In his Sociological Lyrics Aleksei Levinson studies the dynamics and the structure of the replies to polls concerning Russian society’s attitude to the possible conflict with NATO and the USA. As a development of the issue’s cross-cutting problem Levinson, amongst other things, pays special attention to the correlation of the answers given by people who have tertiary education and those who have not.
The other topic of this issue is the specifics of the state experiment currently being conducted in Belorussia that attempts to combine old political and economic governing mechanisms with the new historical challenges. The block of materials Constructing the Future: the «Belorussia» Project presents three papers. An extended article by Yaroslav Shimov Belorussia: an East European Paradox explores the unique social and political case of Belorussia in a broad historical and cultural context that grounds that uniqueness in the border position traditionally taken by that country. The articles by Fedor Lukyanov and Yuri Drakokhrust are dedicated to the development and prospects of the Russian-Belorussian relationship as seen from the perspective of both neighbours — Russia and Belorussia.
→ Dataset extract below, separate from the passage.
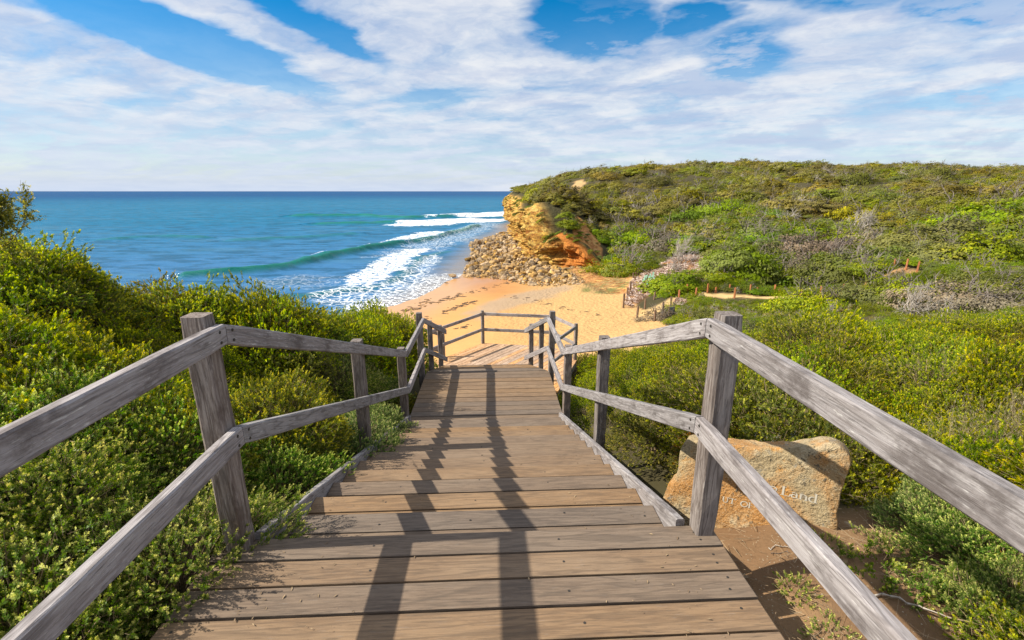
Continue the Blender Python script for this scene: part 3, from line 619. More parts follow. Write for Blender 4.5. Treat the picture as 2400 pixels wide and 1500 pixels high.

The Culture of Politics section in turn elaborates on the topic of Belorussia, focusing on the means and mechanisms of the ideological construction taking place there. Thus, an article by a Belorussian philologist and politician currently in opposition to the Lukashenko regime is dedicated to the textbooks on State Ideology which has become almost the main subject taught in Belorussian educational institutions. An article by Anastasia Mitrofanova also makes an attempt to chart the contours of the Belorussian ideological project, albeit from somewhat different political positions.
In the Case Study of this issue we publish a huge work by Pavel Polan that rediscovers the prehistory of the Holocaust. That article, based on an enormous massif of archive materials, tells a tragic story of how Stalin and the Soviet government in 1940 refused a German offer to accept several millions of Jews.
The NZ Tribune this time is taken by the famous sociologist, political scholar and left-wing activist Aleksandr Tarasov. His text, built as a report on a 2006 Athens European Social Forum, is devoted to the crisis emerging within the antiglobalist movement and its perspectives of overcoming it.
A new section, Around NZ, invites our readers to be more active in discussing already published materials. An St. Petersburg historian Andrei Semenov shares with us his critical reaction to the NZ special issue «1905: 100 Years of Oblivion». He is answered by a Moscow historian Aleksandr Shubin who wrote one of the program articles of the discussed issue. An article by Denis Dragunsky The Great Human Rights Sophism (NZ. 2006. № 1) caused an exchange of opinions between its author and a journalist and human rights activist Aleksei Tokarev.
The issue is concluded with NZ standing sections: New Institutions (on the program and activities of the Institute of Eastern Europe), Journals Review and New Books. In the latter section we have to mark out Sergei Ushakin’s review dealing with the books on social and political identity of the youth.